Après plus de neuf ans de voyage, la sonde américaine New Horizons a survolé Pluton et sa lune Charon ce mardi, en début d’après-midi. On n’avait jamais vu ces planètes d’aussi près.
La planète naine Pluton, lundi, photographiée par la sonde américaine New Horizons.
publié le 14 juillet 2015 à 17h50

Après neuf ans et demi de voyage presque jour pour jour, la destination a enfin été atteinte : la sonde américaine New Horizons a survolé Pluton en début d’après-midi. Puis elle a jeté un œil à son plus gros satellite, Charon, avant de continuer à tracer sa route à toute allure vers les confins du système solaire. A peine arrivé, et déjà on s’éloigne de la planète (naine) la plus méconnue de notre voisinage.

Il ne reste désormais qu’à attendre les informations et les images enregistrées par la sonde à proximité de Pluton, qui n’arriveront pas sur Terre avant mercredi.

Mais qu’est-ce qu’on fait sur Pluton ?

Au début du siècle (le XXIe, oui), on ne savait pas grand-chose de Pluton. Mis à part qu’il s’agit d’une planète rocheuse, glacée et d’un rayon de 1 150 km environ, soit un peu plus petite que notre Lune. Quant à savoir à quoi elle ressemblait… Les télescopes les plus puissants dont on dispose ne sont pas capables de voir autre chose qu’un petit tas de pixels à une distance de 5 milliards de kilomètres de la Terre. Ci-dessus, la vague idée que s’en faisait le télescope spatial Hubble en 2010.

La Nasa a donc lancé une sonde nommée New Horizons en janvier 2006 pour aller voir Pluton de plus près. La petite bête (478 kilos seulement) est devenue le vaisseau spatial le plus rapide jamais lancé depuis la Terre, une énergie nécessaire pour s'éloigner du Soleil dès son lancement. New Horizons a dépassé Mars, puis a utilisé l'assistance gravitationnelle de Jupiter pour se donner un coup de boost, montant jusqu'à la vitesse de 75 000 km/h.
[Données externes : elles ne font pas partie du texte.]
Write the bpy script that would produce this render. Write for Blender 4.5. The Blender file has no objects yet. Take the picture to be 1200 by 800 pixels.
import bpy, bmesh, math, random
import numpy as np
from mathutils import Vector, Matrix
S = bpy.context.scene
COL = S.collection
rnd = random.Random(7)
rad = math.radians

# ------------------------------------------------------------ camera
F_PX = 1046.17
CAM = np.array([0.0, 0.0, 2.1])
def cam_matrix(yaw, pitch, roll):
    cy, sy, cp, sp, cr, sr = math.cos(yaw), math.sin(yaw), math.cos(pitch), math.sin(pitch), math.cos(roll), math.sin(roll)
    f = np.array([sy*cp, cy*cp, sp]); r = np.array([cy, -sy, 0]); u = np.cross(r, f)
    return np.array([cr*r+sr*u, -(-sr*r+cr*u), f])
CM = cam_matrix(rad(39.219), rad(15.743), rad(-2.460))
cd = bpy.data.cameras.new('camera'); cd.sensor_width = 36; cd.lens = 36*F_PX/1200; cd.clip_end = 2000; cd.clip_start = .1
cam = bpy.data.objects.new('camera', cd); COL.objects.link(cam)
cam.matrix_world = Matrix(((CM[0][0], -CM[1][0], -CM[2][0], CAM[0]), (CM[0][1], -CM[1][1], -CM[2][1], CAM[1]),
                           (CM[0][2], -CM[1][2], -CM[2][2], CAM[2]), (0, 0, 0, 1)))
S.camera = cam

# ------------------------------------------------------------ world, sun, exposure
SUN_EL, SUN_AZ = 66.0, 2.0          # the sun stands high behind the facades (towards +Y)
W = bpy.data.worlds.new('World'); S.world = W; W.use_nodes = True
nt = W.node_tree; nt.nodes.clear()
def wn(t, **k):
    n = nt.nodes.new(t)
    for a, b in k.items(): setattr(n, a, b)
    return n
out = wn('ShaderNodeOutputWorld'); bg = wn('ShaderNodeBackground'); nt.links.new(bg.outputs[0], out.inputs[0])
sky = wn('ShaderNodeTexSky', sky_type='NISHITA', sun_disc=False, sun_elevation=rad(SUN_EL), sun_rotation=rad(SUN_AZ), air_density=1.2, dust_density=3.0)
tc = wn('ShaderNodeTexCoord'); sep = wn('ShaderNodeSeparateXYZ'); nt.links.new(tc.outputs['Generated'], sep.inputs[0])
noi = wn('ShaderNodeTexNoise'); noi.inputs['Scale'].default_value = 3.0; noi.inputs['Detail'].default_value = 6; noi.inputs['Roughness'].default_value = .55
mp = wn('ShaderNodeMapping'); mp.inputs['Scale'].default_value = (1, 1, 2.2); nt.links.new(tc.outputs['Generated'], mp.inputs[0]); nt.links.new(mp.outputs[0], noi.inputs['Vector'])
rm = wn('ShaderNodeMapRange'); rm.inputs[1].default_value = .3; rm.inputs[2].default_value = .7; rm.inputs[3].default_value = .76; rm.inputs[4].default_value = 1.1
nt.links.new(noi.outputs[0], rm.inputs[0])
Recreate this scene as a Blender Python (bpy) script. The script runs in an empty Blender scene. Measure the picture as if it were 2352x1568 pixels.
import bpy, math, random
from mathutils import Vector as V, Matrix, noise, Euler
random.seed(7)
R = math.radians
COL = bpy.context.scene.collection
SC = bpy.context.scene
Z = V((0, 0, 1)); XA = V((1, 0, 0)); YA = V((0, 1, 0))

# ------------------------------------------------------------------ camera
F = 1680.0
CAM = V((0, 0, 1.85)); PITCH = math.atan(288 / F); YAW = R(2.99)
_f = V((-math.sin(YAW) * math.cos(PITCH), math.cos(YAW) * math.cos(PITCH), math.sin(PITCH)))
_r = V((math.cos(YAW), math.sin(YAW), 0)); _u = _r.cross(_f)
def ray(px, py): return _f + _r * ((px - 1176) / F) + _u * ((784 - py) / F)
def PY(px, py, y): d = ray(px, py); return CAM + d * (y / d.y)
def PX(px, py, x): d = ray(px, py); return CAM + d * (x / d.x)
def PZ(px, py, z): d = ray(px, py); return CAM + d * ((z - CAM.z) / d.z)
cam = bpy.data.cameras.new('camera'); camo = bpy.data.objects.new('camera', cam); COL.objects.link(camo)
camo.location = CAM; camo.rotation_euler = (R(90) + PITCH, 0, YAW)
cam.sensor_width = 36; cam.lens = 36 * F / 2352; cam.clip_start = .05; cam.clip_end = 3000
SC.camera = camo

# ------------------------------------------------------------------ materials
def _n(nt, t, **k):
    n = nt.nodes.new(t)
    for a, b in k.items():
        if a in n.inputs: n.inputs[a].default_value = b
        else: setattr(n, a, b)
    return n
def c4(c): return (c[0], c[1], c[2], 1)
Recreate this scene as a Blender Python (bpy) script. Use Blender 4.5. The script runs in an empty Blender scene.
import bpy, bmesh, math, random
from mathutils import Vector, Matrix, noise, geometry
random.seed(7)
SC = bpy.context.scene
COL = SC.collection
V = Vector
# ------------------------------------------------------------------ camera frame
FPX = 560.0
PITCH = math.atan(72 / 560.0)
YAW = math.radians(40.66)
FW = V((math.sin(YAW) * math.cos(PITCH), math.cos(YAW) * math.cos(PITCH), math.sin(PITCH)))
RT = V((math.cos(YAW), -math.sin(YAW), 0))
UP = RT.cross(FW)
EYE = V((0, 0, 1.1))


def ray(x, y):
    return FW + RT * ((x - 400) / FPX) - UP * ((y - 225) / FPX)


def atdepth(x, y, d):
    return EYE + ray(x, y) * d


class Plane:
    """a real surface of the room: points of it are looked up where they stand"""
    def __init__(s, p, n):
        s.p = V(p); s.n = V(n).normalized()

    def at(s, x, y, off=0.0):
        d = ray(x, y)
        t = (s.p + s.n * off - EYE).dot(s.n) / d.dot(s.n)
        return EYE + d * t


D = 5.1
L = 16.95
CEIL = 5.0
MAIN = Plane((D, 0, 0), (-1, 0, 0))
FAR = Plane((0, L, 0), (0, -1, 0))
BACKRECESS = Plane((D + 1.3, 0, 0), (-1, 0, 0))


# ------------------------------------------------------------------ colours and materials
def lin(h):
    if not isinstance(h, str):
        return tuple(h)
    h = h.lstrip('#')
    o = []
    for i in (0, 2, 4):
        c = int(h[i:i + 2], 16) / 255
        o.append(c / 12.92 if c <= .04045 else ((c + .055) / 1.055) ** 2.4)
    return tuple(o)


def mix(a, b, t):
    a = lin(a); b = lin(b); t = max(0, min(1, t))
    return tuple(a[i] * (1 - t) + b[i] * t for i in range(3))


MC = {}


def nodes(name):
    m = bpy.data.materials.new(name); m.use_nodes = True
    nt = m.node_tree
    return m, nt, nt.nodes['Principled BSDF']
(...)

Après, c'était relativement tranquille.

Le voyage s’est bien passé ?

Très bien, merci. En février 2007, ça valait le coup de regarder par la fenêtre : New Horizons a filmé une gigantesque éruption volcanique sur Io, l’une des principales lunes de Jupiter. Le volcan Tvashtar Paterae projetait un panache à 330 kilomètres d’altitude.

On s'est juste rongé quelques ongles jusqu'au sang à la toute fin du trajet, quand au centre des opérations de la Nasa chargé de surveiller New Horizons, les ordinateurs ont déclaré : «OUT OF LOCK.» Plus de connexion. Plus de données. Dans un film hollywoodien, ça aurait pu être le signe que la sonde venait d'être pulvérisée par un débris d'astéroïde de passage. C'était il y a deux semaines, même pas. Le 4 juillet. Il restait alors dix jours avant le moment crucial du survol de Pluton, le seul moment qui importait dans toute la mission, celui qu'on attendait depuis 2006. Dix jours, un problème majeur à régler, et un délai de quatre heures et demie pour communiquer avec la sonde. On essaie de lui demander quel est le problème ? 4,5 heures pour envoyer la question, 4,5 heures pour attendre la réponse. On lui envoie l'ordre de redémarrer le système ? 4,5 heures pour lui transmettre les instructions, 4,5 heures pour voir si ça a marché. A ce rythme, ça risquait d'être la résolution de bug la plus lente de toute l'histoire de l'informatique.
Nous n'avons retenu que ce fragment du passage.